Numerous senior members of the Chavista political movement have been accused of being leading members of the Cartel of the Suns and who continue to wield power today. Among them are President Maduro himself and Diosdado Cabello. While the evidence of Maduro directly participating in trafficking is scant, Cabello has faced the most persistent accusations of active involvement in the drug trade, accusations which are still common today.

Others include former National Guard head and current Minister for Energy Néstor Reverol, former Vice President and current Minister of Industries and National Production Tareck El Aissami, current Defense Minister Vladimir Padrino, and former Caracas Mayor and current Governor of Táchira Freddy Bernal.

However, within the Cartel of the Suns system active today it is unclear whether these actors directly participate in drug trafficking or, more likely, use their power to secure access to the cocaine trade for their political and military allies.

A more active leadership role is instead likely played by state governors and local mayors in key trafficking zones, as well as the military commanders that rotate through regional postings in strategic territories.

Geography

The elements of the military most deeply involved in Venezuela’s drug trade are, unsurprisingly, concentrated along the western border with Colombia, especially the states of Apure, Zulia, Táchira, and Amazonas. Other key territories are the Caribbean coast, especially the state’s of Falcón, Sucre, Delta Amacuro, and Carabobo, which is home to Venezuela’s principal shipping port, Puerto Cabello. However, military involvement in cocaine trafficking along the multiple internal transit corridors that link the border to dispatch points is also common.

Allies and Enemies

The past connections and trafficking relationships between the Cartel of the Suns and the FARC guerrillas has continued since the guerrillas’ 2017 demobilization through cooperation with some factions of the FARC dissidents groups, known collectively as the ex-FARC Mafia, above all the Acacio Medina Front, and the Second Marquetalia. However, the relationship with other factions, above all the 10th Front, have soured, and they and their drug trafficking operations have since been targeted extensively by the military.

The guerrillas of the National Liberation Army (Ejército de Liberacíon Nacional – ELN) have also emerged as a key ally as they have taken advantage of the FARC demobilization to expand their presence in Venezuela and their participation in the drug trade in the region.
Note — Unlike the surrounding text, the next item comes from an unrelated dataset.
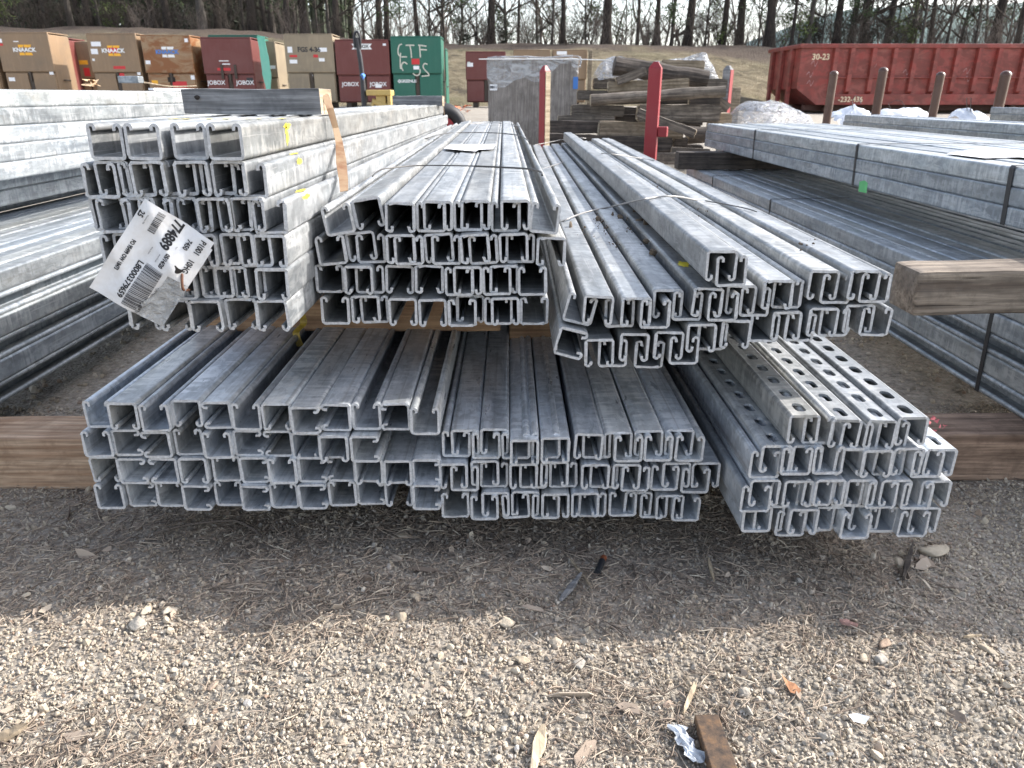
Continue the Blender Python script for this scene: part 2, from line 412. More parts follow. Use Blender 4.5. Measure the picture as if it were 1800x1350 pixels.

Military and political actors involved in drug trafficking also maintain connections to a range of criminal groups and trafficking networks around the country as well as powerful narco-brokers such as Guajira Cartel chief Hermagoras González Polanco, alias “Gordito González.” However, these relations can change quickly and allies become enemies, such as in the case of the Paraguaná Cartel, which once enjoyed political protection and cooperated with elements of the military, but in recent years has been repeatedly targeted by security forces.

Prospects

Although the United States has made efforts to bring the Cartel of the Suns activities to light in recent years, and has even sanctioned and charged some alleged members, the Venezuelan government has not pursued serious investigations or prosecutions of these suspects. In fact, it has in some cases promoted military officials accused of involvement in drug trafficking.

Given this and Venezuela’s worsening political and economic crises, it seems likely that the operations of the Cartel of the Suns will continue largely unimpeded moving forward.